REQUIRED TASK -> Each line of the material below should be reproduced exactly.

PROVIDED MATERIAL ->

-.-.-

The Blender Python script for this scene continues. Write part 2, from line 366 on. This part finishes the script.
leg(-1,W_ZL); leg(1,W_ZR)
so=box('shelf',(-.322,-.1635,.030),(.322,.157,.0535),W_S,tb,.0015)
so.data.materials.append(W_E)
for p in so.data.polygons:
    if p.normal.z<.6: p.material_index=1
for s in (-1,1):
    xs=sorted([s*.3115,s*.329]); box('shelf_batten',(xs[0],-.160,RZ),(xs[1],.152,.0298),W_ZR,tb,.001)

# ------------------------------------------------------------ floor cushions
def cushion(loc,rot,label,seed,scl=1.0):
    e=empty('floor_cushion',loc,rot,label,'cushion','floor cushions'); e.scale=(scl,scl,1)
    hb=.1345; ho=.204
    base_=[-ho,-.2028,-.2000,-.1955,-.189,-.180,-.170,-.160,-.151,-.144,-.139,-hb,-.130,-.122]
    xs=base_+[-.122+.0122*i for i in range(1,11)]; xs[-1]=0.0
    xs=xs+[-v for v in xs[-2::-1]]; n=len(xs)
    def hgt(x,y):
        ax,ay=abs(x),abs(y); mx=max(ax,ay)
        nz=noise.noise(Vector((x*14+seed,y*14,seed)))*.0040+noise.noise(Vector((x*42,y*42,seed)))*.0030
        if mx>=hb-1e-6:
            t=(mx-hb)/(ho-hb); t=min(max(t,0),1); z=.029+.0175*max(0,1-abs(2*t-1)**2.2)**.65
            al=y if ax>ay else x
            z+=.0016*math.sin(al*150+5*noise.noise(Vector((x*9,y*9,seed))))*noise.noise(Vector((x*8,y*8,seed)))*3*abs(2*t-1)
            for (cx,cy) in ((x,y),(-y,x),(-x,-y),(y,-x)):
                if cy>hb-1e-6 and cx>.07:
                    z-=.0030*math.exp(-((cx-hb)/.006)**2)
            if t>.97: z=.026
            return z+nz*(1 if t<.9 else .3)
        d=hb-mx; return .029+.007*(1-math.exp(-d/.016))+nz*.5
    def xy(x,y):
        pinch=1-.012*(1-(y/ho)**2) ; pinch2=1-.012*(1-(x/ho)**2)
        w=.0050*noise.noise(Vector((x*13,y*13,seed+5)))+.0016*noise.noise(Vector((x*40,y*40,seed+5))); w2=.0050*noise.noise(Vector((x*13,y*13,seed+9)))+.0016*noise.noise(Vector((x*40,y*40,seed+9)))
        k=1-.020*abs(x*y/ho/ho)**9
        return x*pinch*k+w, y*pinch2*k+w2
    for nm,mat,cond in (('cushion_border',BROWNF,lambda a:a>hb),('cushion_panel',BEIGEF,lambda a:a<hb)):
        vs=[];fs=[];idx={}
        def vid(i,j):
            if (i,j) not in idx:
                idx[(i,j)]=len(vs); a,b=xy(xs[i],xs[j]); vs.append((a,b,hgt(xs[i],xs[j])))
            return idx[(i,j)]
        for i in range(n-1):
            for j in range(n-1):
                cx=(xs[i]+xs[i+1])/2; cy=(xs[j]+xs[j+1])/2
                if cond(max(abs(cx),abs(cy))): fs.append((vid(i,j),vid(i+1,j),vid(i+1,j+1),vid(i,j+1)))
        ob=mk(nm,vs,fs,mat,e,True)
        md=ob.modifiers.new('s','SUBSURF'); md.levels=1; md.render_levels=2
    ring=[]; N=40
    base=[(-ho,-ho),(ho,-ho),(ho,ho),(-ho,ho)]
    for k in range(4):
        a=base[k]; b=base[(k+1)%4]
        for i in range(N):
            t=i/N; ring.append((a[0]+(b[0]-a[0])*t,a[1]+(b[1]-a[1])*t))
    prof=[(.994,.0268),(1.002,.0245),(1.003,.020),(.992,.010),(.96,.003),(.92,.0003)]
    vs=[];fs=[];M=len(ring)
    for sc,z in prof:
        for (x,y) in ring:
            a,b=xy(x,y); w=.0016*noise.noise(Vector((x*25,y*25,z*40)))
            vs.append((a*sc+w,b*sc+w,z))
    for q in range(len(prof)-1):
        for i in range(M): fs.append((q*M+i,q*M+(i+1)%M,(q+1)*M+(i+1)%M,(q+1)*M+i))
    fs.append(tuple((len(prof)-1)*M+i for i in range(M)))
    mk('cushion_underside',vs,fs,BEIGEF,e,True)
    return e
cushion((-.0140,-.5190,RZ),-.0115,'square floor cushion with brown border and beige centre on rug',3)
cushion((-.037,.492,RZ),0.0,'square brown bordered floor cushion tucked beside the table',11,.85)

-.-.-

TASK RESULT ->
The Blender Python script for this scene continues. Write part 2, from line 366 on. This part finishes the script.
leg(-1,W_ZL); leg(1,W_ZR)
so=box('shelf',(-.322,-.1635,.030),(.322,.157,.0535),W_S,tb,.0015)
so.data.materials.append(W_E)
for p in so.data.polygons:
    if p.normal.z<.6: p.material_index=1
for s in (-1,1):
    xs=sorted([s*.3115,s*.329]); box('shelf_batten',(xs[0],-.160,RZ),(xs[1],.152,.0298),W_ZR,tb,.001)

# ------------------------------------------------------------ floor cushions
def cushion(loc,rot,label,seed,scl=1.0):
    e=empty('floor_cushion',loc,rot,label,'cushion','floor cushions'); e.scale=(scl,scl,1)
    hb=.1345; ho=.204
    base_=[-ho,-.2028,-.2000,-.1955,-.189,-.180,-.170,-.160,-.151,-.144,-.139,-hb,-.130,-.122]
    xs=base_+[-.122+.0122*i for i in range(1,11)]; xs[-1]=0.0
    xs=xs+[-v for v in xs[-2::-1]]; n=len(xs)
    def hgt(x,y):
        ax,ay=abs(x),abs(y); mx=max(ax,ay)
        nz=noise.noise(Vector((x*14+seed,y*14,seed)))*.0040+noise.noise(Vector((x*42,y*42,seed)))*.0030
        if mx>=hb-1e-6:
            t=(mx-hb)/(ho-hb); t=min(max(t,0),1); z=.029+.0175*max(0,1-abs(2*t-1)**2.2)**.65
            al=y if ax>ay else x
            z+=.0016*math.sin(al*150+5*noise.noise(Vector((x*9,y*9,seed))))*noise.noise(Vector((x*8,y*8,seed)))*3*abs(2*t-1)
            for (cx,cy) in ((x,y),(-y,x),(-x,-y),(y,-x)):
                if cy>hb-1e-6 and cx>.07:
                    z-=.0030*math.exp(-((cx-hb)/.006)**2)
            if t>.97: z=.026
            return z+nz*(1 if t<.9 else .3)
        d=hb-mx; return .029+.007*(1-math.exp(-d/.016))+nz*.5
    def xy(x,y):
        pinch=1-.012*(1-(y/ho)**2) ; pinch2=1-.012*(1-(x/ho)**2)
        w=.0050*noise.noise(Vector((x*13,y*13,seed+5)))+.0016*noise.noise(Vector((x*40,y*40,seed+5))); w2=.0050*noise.noise(Vector((x*13,y*13,seed+9)))+.0016*noise.noise(Vector((x*40,y*40,seed+9)))
        k=1-.020*abs(x*y/ho/ho)**9
        return x*pinch*k+w, y*pinch2*k+w2
    for nm,mat,cond in (('cushion_border',BROWNF,lambda a:a>hb),('cushion_panel',BEIGEF,lambda a:a<hb)):
        vs=[];fs=[];idx={}
        def vid(i,j):
            if (i,j) not in idx:
                idx[(i,j)]=len(vs); a,b=xy(xs[i],xs[j]); vs.append((a,b,hgt(xs[i],xs[j])))
            return idx[(i,j)]
        for i in range(n-1):
            for j in range(n-1):
                cx=(xs[i]+xs[i+1])/2; cy=(xs[j]+xs[j+1])/2
                if cond(max(abs(cx),abs(cy))): fs.append((vid(i,j),vid(i+1,j),vid(i+1,j+1),vid(i,j+1)))
        ob=mk(nm,vs,fs,mat,e,True)
        md=ob.modifiers.new('s','SUBSURF'); md.levels=1; md.render_levels=2
    ring=[]; N=40
    base=[(-ho,-ho),(ho,-ho),(ho,ho),(-ho,ho)]
    for k in range(4):
        a=base[k]; b=base[(k+1)%4]
        for i in range(N):
            t=i/N; ring.append((a[0]+(b[0]-a[0])*t,a[1]+(b[1]-a[1])*t))
    prof=[(.994,.0268),(1.002,.0245),(1.003,.020),(.992,.010),(.96,.003),(.92,.0003)]
    vs=[];fs=[];M=len(ring)
    for sc,z in prof:
        for (x,y) in ring:
            a,b=xy(x,y); w=.0016*noise.noise(Vector((x*25,y*25,z*40)))
            vs.append((a*sc+w,b*sc+w,z))
    for q in range(len(prof)-1):
        for i in range(M): fs.append((q*M+i,q*M+(i+1)%M,(q+1)*M+(i+1)%M,(q+1)*M+i))
    fs.append(tuple((len(prof)-1)*M+i for i in range(M)))
    mk('cushion_underside',vs,fs,BEIGEF,e,True)
    return e
cushion((-.0140,-.5190,RZ),-.0115,'square floor cushion with brown border and beige centre on rug',3)
cushion((-.037,.492,RZ),0.0,'square brown bordered floor cushion tucked beside the table',11,.85)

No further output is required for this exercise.